Bid to modernise Greek economy ‘paying off’

Greece’s efforts to modernise the economy with support from Germany are beginning to pay off at a local level two years after joint projects were first begun, according to Angela Merkel’s special envoy to the country.

Bid  to modernise Greek economy ‘paying off’

Hans-Joachim Fuchtel, an MP with the German chancellor’s Christian Democratic Union party, was handed the post in 2011.

He said Greek initiatives are benefiting from a “treasure trove” of German industrial and administrative expertise that’s spawned projects from tourism to exporting textiles and managing waste.

“Greece has come a huge step forward,” Mr Fuchtel, 61, who has visited the country about a dozen times in his post, said in an interview in Berlin yesterday. All the same, “economic recovery needs to be speeded up.”

A favourable report card from Mr Fuchtel lends credence to Ms Merkel’s insistence on an overhaul of the Greek economy in return for aid and may help her make the case for any fresh measures needed to help the country. Finance Minister Wolfgang Schäuble said on Tuesday that Greece will need a new aid package.

Mr Fuchtel, who accompanied Ms Merkel to Athens in November and joined Mr Schäuble on his trip to Greece last month, said he has little influence over macro-economic policy in Greece, including asset sales that are behind schedule. He was hired to signal German solidarity with Greece’s fiscal and economic woes.

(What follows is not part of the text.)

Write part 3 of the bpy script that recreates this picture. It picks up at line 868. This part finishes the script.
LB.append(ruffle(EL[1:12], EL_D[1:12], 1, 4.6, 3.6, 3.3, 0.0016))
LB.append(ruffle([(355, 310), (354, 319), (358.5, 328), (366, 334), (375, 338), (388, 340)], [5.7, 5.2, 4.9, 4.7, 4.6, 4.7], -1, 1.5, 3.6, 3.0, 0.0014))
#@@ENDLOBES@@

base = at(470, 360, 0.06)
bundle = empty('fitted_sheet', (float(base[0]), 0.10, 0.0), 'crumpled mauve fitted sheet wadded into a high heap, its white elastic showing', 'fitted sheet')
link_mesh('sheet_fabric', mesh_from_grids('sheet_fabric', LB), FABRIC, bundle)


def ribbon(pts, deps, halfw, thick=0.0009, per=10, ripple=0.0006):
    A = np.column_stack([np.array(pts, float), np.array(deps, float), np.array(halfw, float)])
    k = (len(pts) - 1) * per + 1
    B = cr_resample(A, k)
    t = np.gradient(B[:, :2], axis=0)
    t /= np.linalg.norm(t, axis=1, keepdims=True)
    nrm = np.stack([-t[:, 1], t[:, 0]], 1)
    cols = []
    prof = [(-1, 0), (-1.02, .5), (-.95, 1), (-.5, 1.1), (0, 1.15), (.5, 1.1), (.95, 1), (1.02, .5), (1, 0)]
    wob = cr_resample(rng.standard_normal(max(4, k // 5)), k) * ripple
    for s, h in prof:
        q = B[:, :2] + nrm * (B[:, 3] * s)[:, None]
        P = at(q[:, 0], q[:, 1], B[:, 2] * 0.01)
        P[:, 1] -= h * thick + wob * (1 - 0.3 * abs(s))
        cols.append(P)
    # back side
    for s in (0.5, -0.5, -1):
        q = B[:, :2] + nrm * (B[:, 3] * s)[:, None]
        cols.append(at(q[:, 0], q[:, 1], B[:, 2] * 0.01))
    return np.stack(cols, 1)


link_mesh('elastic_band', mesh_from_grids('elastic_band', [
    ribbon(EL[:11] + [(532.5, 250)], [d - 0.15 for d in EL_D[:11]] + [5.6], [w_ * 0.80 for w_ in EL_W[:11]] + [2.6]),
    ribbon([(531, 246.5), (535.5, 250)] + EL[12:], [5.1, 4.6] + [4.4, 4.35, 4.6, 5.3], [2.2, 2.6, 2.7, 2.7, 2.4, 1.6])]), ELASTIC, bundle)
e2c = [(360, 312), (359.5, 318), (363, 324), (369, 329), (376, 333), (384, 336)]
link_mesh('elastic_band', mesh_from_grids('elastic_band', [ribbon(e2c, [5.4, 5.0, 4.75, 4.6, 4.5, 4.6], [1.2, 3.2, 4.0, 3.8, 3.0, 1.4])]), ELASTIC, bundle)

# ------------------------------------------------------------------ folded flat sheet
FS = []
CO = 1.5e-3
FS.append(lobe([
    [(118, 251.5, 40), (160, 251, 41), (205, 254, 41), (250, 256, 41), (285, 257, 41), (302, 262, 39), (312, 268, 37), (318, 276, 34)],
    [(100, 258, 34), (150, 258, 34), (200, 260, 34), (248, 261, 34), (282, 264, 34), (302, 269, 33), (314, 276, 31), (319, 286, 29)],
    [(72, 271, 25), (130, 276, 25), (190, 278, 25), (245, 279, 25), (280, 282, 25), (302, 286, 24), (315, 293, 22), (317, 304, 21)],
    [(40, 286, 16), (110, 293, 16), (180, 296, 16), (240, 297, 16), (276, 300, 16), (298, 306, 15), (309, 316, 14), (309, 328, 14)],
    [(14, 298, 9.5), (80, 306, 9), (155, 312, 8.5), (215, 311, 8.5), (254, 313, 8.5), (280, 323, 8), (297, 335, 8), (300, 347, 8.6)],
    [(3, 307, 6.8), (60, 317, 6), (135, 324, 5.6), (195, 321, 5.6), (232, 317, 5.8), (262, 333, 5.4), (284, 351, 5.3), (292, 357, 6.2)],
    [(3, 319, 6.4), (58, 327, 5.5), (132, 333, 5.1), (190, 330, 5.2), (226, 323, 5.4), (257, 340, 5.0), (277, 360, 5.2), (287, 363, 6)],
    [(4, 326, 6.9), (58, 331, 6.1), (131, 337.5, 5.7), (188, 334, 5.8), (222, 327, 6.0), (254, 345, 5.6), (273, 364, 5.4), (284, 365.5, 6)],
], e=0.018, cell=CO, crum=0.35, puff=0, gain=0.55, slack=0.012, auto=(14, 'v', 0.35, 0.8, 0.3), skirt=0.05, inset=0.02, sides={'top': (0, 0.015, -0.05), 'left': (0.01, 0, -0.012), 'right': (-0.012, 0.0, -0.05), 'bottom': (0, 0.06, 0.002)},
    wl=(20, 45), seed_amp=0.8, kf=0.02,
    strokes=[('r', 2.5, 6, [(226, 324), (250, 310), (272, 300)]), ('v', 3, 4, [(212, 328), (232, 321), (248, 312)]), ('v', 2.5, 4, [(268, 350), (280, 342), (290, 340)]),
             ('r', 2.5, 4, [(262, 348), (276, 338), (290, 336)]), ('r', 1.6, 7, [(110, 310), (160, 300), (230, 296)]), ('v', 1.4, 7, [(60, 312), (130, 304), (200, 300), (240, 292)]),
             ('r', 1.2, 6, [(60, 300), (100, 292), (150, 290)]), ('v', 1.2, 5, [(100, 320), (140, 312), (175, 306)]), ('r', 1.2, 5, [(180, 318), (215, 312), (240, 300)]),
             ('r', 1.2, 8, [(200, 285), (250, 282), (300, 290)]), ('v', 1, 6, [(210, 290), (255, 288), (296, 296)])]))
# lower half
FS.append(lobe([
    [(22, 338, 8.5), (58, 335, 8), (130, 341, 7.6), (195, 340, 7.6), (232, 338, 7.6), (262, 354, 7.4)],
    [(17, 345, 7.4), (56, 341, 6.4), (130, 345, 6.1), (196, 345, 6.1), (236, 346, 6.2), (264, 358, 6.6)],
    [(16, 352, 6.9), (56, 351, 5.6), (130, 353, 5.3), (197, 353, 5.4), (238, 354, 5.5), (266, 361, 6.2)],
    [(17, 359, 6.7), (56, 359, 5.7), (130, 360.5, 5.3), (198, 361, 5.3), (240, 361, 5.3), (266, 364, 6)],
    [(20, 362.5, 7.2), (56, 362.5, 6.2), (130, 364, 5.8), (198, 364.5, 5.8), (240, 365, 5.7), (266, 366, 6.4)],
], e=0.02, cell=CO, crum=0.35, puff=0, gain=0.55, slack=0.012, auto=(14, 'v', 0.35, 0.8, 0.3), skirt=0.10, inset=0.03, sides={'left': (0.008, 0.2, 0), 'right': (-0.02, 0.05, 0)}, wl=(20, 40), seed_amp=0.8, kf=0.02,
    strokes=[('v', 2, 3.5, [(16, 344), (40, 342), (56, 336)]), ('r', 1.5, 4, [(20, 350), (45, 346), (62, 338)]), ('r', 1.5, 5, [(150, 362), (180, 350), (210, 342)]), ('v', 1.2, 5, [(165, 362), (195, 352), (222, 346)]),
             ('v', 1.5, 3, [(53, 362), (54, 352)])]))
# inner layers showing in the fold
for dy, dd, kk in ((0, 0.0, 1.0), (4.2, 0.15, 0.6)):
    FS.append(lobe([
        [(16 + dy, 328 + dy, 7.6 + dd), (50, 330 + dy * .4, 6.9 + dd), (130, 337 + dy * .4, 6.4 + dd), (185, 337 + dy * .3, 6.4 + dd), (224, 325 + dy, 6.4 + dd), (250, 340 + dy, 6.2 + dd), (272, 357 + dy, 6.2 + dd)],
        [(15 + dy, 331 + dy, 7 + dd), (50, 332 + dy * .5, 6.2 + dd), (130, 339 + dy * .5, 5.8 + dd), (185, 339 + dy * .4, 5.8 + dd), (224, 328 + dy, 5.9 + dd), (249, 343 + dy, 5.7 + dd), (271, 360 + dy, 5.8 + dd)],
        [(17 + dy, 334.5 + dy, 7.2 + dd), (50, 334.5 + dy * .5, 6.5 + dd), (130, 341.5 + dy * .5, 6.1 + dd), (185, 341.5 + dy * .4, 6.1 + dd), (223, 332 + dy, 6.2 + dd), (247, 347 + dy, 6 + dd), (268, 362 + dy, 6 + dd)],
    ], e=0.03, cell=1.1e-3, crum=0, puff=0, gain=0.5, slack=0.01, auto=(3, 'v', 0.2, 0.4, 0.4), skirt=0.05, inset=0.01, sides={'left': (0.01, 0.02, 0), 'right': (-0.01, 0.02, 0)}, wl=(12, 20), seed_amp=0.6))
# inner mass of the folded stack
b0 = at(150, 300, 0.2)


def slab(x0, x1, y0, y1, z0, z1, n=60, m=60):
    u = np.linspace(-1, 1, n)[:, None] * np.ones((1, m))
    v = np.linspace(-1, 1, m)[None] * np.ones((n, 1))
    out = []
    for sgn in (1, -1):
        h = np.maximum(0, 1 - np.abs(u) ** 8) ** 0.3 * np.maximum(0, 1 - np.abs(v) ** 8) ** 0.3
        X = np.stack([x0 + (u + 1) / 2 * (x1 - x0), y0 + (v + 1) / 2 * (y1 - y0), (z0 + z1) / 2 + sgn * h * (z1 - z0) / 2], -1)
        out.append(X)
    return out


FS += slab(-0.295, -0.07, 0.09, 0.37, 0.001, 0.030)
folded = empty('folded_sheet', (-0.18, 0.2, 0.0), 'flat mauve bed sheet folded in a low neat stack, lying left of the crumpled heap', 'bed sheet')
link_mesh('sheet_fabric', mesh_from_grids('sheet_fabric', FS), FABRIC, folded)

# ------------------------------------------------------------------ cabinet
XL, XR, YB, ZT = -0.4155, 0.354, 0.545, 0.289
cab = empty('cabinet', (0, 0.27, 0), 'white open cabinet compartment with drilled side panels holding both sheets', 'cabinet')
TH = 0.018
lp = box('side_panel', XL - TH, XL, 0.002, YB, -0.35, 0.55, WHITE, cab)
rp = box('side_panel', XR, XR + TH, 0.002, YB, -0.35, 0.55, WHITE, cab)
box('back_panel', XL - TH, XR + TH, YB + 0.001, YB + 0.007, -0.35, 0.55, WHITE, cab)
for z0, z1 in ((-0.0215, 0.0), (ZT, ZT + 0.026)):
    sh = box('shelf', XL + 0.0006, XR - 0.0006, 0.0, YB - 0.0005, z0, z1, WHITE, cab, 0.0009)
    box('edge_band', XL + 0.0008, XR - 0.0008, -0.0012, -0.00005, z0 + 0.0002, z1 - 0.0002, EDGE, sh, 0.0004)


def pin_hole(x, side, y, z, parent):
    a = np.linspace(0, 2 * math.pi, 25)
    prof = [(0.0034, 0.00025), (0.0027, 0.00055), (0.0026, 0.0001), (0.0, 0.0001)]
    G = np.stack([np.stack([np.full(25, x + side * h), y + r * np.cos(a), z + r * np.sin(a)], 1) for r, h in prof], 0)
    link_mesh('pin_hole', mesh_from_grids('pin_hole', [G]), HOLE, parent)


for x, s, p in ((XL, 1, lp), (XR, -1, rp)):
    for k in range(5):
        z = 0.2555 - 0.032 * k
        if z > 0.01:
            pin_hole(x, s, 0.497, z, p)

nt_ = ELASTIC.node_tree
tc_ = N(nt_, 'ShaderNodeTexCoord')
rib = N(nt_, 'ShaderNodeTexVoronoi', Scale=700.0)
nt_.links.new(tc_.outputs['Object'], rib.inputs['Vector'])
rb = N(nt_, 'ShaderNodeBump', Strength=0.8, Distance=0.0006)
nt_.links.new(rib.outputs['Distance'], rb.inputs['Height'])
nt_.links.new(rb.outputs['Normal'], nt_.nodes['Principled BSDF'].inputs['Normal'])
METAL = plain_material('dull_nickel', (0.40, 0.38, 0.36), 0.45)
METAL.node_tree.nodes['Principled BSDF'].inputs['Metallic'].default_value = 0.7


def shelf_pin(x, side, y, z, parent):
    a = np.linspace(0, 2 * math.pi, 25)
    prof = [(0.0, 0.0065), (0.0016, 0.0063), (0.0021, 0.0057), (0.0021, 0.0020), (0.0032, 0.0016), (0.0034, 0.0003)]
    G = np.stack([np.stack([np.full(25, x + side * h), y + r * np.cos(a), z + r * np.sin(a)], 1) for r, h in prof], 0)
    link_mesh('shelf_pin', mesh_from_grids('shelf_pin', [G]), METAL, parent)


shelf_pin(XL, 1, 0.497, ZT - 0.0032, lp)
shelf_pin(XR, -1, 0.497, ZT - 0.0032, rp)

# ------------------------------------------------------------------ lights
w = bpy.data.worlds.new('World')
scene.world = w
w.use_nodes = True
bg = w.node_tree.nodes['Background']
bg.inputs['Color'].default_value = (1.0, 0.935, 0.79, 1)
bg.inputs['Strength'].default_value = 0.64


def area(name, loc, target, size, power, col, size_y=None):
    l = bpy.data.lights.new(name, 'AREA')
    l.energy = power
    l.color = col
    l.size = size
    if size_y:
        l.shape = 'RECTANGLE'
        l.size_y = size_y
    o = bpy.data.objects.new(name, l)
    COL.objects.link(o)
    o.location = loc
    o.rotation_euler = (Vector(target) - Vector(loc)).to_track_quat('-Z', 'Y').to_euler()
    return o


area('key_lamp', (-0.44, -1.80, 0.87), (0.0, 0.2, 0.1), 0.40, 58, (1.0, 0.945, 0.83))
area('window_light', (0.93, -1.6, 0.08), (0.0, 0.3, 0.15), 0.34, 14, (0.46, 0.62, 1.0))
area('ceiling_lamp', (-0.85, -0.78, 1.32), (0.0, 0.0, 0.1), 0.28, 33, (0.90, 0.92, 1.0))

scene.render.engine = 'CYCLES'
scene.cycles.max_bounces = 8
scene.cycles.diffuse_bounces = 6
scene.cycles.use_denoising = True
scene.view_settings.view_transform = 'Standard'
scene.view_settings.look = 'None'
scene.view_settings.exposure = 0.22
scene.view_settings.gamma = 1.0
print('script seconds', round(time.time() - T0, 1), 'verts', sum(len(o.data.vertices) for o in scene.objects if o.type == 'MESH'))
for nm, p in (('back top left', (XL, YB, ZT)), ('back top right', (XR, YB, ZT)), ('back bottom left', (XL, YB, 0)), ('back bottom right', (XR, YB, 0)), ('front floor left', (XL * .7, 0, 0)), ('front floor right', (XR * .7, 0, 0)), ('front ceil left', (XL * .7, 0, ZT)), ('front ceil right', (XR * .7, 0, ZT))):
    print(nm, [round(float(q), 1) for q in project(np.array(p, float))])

The German-Greek Group led by Mr Fuchtel, who combines the work with a post in Berlin as a deputy labour minister, targets local Greek mayors as project managers and is active in areas including training young Greeks in Germany and developing exports.

Helped by German know-how in cornering foreign sales, Greek farmers may export 20% more produce this year, according to Mr Fuchtel.

Greek olive farmers are being encouraged to add value by processing the fruit locally rather than selling it to foreign producers and, after a 10-year absence, Greece has with German encouragement returned to the annual “Green Week” agricultural show in Berlin, the world’s largest.

The group is also helping Greek textile producers that employ 30,000 to export products to Europe.

While working for Ms Merkel directly, the chancellor gives her Greece adviser “a lot of free rein” and does not demand regular report on the micro-level programs he supervises, said Mr Fuchtel, a trained attorney.

He said he has to battle Greek bureaucracy and frustration amid a sixth year of recession and a jobless tally that rose to a record 27.6% in May.

Greek MPs, faced with approving unprecedented economic reform and fiscal bills, should work more closely with their German counterparts after next month’s federal election, said Mr Fuchtel, who is himself seeking re-election.

“Lawmakers need to be convinced that what they’re doing is right.

“Just as in Germany, lawmakers need the factual background to make decisions.”

Success stories about Greece are few and far between and often go unreported in Germany, according to Mr Fuchtel.

“I go about my work thinking the glass is always half full, never half empty.”